"La leçon d'allemand" de Siegfried Lenz * * * * * (Ed 10/18 ; première parution 1968)
Mais quel grand bonheur de lire un livre comme celui-là ! Un bonheur bien trop rare de rencontrer cette littérature qui sort complètement de l'ordinaire, qui comble le lecteur d'une joie sans pareille.
Une île sur l'Elbe, tout au nord de l'Allemagne, dans un établissement pour "jeunes délinquants" : le jeune Siggi Jepsen, dont on ne comprend que bien plus tard ce qu'il fait là, est puni parce qu'il a rendu feuille blanche à son devoir d'allemand. Le sujet : "Les joies du devoir" ; pourtant il sait ce qu'il peut écrire, l'histoire de son père correspond exactement. Mais comment mettre de l'ordre dans toutes ses pensées, par où commencer ? Pris par le temps de la réflexion, Siggi n'a pas celui de rédiger. Alors il est enfermé dans une chambre-cellule pour faire ce travail-punition.
1943 sans doute, son père est le représentant local de la police ; de Berlin, un jour, est arrivé un ordre qu'il doit transmettre. Le peintre Max Ludwig Nansen n'a plus le droit de faire des tableaux. Le policier Jens Ole Jepsen - père du narrateur - est ami d'enfance du peintre, mais son devoir est d'appliquer les ordres ; il ira jusqu'à confisquer des feuillets blancs où l'artiste Max Nansen aurait pu peindre de l'invisible...
A travers le narrateur Siggi, son frère Klaas qui s'est volontairement blessé pour ne pas faire la guerre, le père rigoriste et la figure un peu mystérieuse de la mère - en tout cas vue ainsi par l'enfant d'alors - c'est tout un monde, une époque, des gens, une façon de vivre dont nous parle l'auteur ; l'histoire dans son ensemble est indirectement liée à la guerre et dépasse de beaucoup les circonstances de ce conflit.
En parallèle, il y a ce qui se déroule dans l'institution, les responsables qui veulent arrêter la punition au bout d'un certain temps, mais Siggi a tant à dire qu'il doit terminer ce qu'il écrit ; le surveillant, Joswig, celui qui souffre autant que les punis, assure une sorte de réconfort et d'humanité ; et il y a une délégation de psychologues en visite dans l'établissement, dont un, Wolfgang Makkenroth, prend le cas de Siggi comme thème de son rapport pour son diplôme, ce qui fournit un éclairage supplémentaire et un recul intéressants sur la conduite de Siggi par rapport à l'obsession de son père, empêcher le peintre de peindre ou confisquer ses oeuvres, même après la fin de la guerre.

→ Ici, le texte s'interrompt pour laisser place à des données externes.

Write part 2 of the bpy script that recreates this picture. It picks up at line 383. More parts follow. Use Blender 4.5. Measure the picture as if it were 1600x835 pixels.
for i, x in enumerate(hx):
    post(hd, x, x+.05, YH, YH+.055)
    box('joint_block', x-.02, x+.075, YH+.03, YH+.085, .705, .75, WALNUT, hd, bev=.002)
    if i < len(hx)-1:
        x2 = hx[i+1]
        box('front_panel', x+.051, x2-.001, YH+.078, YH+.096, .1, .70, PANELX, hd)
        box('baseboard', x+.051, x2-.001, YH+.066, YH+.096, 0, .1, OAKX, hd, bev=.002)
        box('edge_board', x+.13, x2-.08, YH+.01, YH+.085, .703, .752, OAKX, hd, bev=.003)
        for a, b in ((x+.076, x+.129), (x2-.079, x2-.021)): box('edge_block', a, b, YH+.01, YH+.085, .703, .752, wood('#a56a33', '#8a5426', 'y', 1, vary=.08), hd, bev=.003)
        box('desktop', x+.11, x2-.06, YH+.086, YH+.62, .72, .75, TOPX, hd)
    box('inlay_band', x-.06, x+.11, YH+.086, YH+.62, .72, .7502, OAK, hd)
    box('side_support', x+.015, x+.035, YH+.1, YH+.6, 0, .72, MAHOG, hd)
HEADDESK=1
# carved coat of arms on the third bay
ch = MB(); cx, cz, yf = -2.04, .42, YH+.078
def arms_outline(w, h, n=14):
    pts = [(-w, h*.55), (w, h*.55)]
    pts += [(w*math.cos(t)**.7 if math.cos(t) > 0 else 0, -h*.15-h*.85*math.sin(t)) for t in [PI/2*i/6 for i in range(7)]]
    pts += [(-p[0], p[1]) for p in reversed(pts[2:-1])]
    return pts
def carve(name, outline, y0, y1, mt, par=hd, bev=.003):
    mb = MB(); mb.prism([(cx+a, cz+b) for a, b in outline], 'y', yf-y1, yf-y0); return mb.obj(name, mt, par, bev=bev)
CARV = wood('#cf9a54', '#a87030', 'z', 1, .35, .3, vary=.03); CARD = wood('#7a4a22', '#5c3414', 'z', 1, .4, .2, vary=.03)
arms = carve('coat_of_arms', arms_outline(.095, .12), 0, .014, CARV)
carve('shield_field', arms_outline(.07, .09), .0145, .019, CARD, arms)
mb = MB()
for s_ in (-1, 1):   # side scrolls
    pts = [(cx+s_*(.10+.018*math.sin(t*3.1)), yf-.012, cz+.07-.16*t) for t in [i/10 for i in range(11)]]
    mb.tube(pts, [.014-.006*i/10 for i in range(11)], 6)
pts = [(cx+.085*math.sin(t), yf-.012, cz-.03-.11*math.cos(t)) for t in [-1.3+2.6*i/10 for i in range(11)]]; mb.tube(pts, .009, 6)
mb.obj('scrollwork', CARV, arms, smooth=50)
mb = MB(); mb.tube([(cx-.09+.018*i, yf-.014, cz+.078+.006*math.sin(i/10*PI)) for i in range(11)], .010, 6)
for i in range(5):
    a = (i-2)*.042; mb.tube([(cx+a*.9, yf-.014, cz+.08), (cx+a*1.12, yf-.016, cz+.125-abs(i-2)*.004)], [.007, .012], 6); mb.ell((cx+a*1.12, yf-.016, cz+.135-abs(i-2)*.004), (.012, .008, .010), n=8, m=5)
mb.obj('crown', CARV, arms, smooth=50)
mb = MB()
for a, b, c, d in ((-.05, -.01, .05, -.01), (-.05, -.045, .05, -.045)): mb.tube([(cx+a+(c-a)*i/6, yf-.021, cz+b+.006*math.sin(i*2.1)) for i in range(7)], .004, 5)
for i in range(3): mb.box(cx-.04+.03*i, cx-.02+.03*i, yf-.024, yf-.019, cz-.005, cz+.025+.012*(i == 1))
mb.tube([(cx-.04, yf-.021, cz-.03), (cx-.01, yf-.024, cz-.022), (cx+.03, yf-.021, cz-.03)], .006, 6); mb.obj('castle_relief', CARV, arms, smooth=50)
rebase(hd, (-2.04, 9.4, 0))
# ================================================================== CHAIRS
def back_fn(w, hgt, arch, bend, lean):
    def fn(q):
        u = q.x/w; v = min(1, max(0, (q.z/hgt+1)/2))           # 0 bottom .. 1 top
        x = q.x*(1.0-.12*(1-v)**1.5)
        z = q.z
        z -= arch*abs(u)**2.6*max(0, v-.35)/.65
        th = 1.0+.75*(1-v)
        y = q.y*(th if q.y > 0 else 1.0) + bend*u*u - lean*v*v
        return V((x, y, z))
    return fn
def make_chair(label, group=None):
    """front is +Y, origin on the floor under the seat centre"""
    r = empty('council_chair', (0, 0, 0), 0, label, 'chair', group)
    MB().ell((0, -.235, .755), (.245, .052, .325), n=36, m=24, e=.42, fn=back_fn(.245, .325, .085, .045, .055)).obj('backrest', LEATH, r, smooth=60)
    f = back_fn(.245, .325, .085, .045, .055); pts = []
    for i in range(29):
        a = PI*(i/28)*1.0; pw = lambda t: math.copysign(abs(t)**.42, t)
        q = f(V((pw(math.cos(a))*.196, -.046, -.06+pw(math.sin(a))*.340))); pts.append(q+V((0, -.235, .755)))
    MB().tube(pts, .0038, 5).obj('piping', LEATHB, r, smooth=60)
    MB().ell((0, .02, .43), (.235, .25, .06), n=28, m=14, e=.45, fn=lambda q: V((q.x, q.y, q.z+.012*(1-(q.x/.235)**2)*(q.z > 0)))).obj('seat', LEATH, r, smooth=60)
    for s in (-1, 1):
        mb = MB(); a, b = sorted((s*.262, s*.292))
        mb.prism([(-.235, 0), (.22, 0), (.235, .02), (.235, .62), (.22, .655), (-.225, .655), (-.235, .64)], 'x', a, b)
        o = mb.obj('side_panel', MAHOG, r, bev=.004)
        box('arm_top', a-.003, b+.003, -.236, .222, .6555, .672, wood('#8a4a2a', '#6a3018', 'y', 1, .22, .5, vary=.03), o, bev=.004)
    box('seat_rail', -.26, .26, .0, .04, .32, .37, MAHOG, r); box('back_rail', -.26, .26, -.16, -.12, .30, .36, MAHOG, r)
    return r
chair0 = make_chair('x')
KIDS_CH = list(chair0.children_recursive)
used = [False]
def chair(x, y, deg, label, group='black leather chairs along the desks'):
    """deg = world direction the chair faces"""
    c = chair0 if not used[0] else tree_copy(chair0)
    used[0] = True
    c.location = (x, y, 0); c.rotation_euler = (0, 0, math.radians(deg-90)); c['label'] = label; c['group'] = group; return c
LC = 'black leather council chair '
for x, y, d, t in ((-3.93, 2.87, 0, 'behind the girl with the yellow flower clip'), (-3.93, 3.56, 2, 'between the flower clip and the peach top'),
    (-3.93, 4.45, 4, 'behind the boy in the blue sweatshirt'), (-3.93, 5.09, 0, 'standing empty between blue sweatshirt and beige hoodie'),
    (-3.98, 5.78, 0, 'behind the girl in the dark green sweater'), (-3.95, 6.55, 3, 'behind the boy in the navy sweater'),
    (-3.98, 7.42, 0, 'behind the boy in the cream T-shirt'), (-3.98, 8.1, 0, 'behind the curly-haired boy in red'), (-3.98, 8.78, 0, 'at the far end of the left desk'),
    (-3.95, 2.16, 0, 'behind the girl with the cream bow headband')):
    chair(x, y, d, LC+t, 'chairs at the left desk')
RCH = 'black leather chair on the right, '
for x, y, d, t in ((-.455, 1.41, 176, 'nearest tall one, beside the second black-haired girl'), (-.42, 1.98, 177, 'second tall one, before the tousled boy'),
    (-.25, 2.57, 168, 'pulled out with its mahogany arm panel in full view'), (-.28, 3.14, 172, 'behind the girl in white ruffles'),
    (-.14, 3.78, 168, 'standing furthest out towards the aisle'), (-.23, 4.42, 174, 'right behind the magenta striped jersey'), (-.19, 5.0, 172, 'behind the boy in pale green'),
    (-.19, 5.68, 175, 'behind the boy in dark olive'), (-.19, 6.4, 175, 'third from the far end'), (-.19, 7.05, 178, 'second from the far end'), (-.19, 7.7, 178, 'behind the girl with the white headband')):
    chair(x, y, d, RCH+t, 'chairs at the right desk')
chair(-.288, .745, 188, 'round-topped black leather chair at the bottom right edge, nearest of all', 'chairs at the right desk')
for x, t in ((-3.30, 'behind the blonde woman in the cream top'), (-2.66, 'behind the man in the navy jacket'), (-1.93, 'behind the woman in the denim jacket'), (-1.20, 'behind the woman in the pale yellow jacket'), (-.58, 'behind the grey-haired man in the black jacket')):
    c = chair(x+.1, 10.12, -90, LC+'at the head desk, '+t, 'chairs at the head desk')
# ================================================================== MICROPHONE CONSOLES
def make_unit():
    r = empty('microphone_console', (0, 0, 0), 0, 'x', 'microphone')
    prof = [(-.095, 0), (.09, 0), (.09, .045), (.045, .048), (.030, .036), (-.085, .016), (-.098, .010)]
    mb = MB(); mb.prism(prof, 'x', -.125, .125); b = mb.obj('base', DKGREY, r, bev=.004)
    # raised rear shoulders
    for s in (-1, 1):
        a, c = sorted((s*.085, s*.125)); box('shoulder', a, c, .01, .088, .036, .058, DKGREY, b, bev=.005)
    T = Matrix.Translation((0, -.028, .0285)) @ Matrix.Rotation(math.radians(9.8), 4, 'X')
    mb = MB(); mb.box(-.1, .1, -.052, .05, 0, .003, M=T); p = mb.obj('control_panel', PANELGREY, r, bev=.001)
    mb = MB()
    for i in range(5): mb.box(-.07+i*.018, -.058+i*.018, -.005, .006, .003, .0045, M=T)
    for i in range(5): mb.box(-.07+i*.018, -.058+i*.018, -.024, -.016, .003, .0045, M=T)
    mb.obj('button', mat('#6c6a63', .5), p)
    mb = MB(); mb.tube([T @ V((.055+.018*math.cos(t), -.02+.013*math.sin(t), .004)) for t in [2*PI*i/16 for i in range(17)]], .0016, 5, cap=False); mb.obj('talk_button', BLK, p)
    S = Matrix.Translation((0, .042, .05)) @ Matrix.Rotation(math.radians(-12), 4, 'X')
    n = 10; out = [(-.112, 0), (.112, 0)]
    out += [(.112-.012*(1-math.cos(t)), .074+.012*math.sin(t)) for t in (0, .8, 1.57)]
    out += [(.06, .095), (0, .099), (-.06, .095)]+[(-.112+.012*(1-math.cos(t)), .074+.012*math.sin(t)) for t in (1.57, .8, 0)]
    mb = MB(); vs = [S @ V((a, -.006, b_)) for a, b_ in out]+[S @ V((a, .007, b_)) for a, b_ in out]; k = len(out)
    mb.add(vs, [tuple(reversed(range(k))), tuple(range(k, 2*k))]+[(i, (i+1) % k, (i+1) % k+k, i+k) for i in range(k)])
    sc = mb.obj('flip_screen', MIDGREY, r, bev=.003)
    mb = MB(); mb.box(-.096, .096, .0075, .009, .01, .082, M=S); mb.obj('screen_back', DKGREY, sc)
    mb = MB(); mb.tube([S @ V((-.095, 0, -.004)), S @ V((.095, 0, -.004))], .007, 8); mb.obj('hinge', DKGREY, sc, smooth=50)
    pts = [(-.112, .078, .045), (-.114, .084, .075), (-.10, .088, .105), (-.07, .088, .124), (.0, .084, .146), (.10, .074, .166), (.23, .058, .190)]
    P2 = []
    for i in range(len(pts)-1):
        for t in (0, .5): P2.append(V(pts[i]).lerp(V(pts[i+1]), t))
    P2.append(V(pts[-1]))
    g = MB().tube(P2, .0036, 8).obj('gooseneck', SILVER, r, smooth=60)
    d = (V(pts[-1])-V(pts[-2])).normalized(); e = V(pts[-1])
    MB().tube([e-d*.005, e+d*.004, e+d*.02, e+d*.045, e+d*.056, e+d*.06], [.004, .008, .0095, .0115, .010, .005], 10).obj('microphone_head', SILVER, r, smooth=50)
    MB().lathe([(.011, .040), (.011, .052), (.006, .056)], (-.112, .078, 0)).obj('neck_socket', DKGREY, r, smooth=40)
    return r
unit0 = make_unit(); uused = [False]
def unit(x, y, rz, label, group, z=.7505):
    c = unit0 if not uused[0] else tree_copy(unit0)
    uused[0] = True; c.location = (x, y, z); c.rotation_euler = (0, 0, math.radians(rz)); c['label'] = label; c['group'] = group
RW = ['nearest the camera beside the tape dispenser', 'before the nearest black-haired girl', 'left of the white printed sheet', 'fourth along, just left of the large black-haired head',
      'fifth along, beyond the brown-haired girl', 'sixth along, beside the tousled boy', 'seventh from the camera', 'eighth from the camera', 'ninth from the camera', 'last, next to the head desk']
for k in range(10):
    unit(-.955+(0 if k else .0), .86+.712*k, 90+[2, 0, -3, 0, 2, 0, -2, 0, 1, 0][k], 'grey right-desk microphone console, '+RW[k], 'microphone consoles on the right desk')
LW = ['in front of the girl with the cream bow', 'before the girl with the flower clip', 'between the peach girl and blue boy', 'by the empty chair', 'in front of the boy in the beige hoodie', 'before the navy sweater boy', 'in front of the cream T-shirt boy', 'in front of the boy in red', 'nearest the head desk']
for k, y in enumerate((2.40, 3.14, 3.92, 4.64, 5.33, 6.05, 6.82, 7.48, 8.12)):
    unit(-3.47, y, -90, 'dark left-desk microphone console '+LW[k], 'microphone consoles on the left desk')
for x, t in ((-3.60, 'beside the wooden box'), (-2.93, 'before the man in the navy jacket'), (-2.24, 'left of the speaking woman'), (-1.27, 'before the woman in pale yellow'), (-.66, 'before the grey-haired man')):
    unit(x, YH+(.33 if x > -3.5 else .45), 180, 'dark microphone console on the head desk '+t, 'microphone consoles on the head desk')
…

Il y a des pages - beaucoup - absolument magnifiques sur la peinture, sur l'enfance et la façon dont elle perçoit les adultes et sur le fait d'écrire, le travail d'écrivain ; la mer du Nord, ses digues, le vent fort sont aussi des personnages à part entière du récit.
Un superbe "classique" allemand, à lire absolument !
Extrait (p 40) "... Ces fous-là ; comme s'ils ne savaient pas que c'est impossible : interdiction de peindre. Sans doute, avec de tels moyens on peut faire beaucoup de choses et on peut en empêcher beaucoup d'autres ; mais pas toutes : on ne peut pas empêcher quelqu'un de peindre."